After the decades-long assault by despotic Persia on the allied Greek states, the Greeks finally defeated their massive enemy. Now, in the ancient Mediterranean world of Life After Death at Ipsambul, war is imminent among the Greeks. Arion, the only child of a wealthy mercantile family on idyllic Lesbos, had the education and security to evolve into a poetic soul. As a boy growing into a man, he is thrust into a violent world while his unscrupulous uncle is running the family estate. To survive, he must adjust and overcome injustice and cruelty. This novel comprises Arion’s experiences: while traveling to Sidon from Damaskos as a child with his father; departing from Mytilene on Lesbos to sail south on the Aegean Sea as a juvenile; traveling up the Nile to Ipsambul; then returning to Greece as a young adult, and at last arriving in glorious Athens (during the Age of Perikles) two years before the beginning of the Peloponnesian War. On his journey, he finds that the surprising puzzle of life allows romance and religion only in portions of reality, hope, and fantasy. The novel spans twelve years, ending in 433 BC.
To assist potential readers in making good choices about whether or not to purchase any of the four volumes of Arion’s Odyssey, I offer the following additional information about this tetralogy, which is set in Classical Greece, with the city-state (polis) of Athens as one protagonist and Arion (a human) as the other.
Each volume of Arion’s Odyssey is a combination of historical novel, ancient travelogue, ancient poetry, mythology, religion, and history. If you would enjoy a saga as detailed as Melville’s Moby-Dick, as kaleidoscopic as Michener’s Iberia, and as expansive as Hugo’s Les Misérables, you might love this tetralogy.
Regarding Athens and its empire, the following portion of each novel is similar to an ancient travelogue: one third of Life After Death at Ipsambul (volume 1); one fifth of Aegean Fire (volume 2); one tenth of Beyond the Battle of Naupaktos (volume 3); one tenth of Return to Lesbos (volume 4).
Set in the ancient Mediterranean world, Arion’s Odyssey is an adult story about Arion, a sensitive Greek (boy becoming a man) from a wealthy mercantile family on the Greek island of Lesbos. It begins fourteen years prior to the inception of the Peloponnesian War, and ends during that war: it spans the period from 445 BC to 427 BC.
If you would like to experience life in the ancient Mediterranean world, then you will probably enjoy this adult story about coming-of-age there.
Assessment:
The author creates a somewhat dry and slow moving, though informative, living history in this novel that follows the formative years of Arion, the son of a Greek merchant, who embarks on a life-changing trip up the Nile to Ipsambul.

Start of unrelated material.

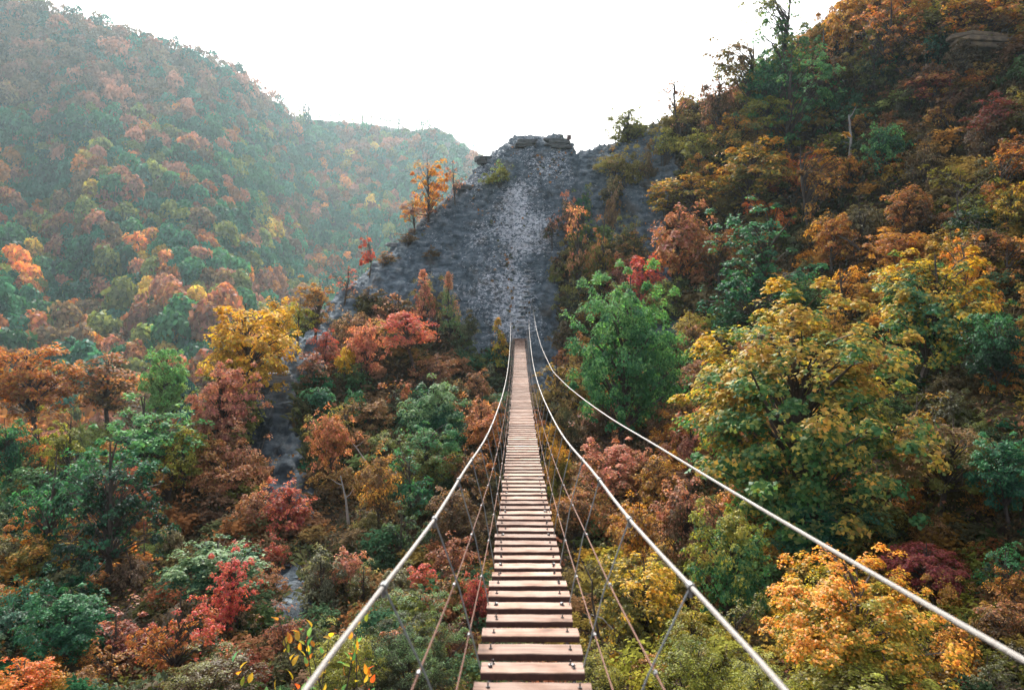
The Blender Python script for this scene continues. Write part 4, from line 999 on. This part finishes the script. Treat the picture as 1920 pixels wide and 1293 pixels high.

Often, the action of the story is not focused on the characters themselves. Instead Sten describes structures, hieroglyphics, and uses his characters as didactic mouthpieces, as if the characters themselves are merely incidental to the historical events that surround them. Though heavy handed at first, the plot picks up near the end, where we as readers are left to wait for a sequel.
Date Submitted: July 15, 2016
From Sten (Mine, 2010) comes a historical novel concerning a boy named Arion and his adventures in the ancient world.
It is 439 B.C.E. when Arion, a Greek boy of 12, sets sail from Mytilene with his merchant father, Periandros. Heading south across the Aegean Sea, their vessel passes islands such as Chios and Samos, allowing father and son the opportunity to reflect on The Odyssey. Such is the case when the two pass ships off of Samos (“Arion remembers that Homer compares to a quadriga the fifty-two-oared Phaiakian galley that carried Odysseus homeward from Scheria Island”). Nothing, however, can compare to the excitement of Egypt (“Unlike any other land on earth, Egypt is a surprise, an intoxicating dichotomy, a verdant plain eight to sixteen kilometers wide and nine hundred seventy kilometers long, watered and nurtured by a river that is usually more than a kilometer wide, in the midst of one of earth’s most inhospitable regions—the driest, nearly hottest, desert”). After taking in many of the sites of this alluring land, the eager travelers find that fate becomes grossly less kind. During celebrations for Arion’s 13th birthday, a group of marauders attacks with deadly consequences. What will it mean for Arion’s future when his world is so suddenly, and brutally, shattered? Taking quite a few pages to get to that event, the book does not always deliver the most gripping prose. One example arrives in a description of how Arion and his father become tired when finishing their evening meal: “After an empty stomach is satisfied, and night falls, though sleep is resisted by an active mind and imagination, the body demands it, and the two deck lamps are too dim to resist the darkness.” Items of the ancient world are, however, explained in efficient fashion, including the symbolic importance of scarabs to the Egyptians: “So often in Egypt one can see myriad baby beetles emerge like magic from a ball of dung….It is life from nothing, life from muck!” These sentiments, combined with the violent second half of the story, create a complex image of the period that is vibrant with mythmaking but also seared by the constant possibility of terror.
Slow-paced in the first part, the novel nevertheless provides plenty of action scenes and enticing details.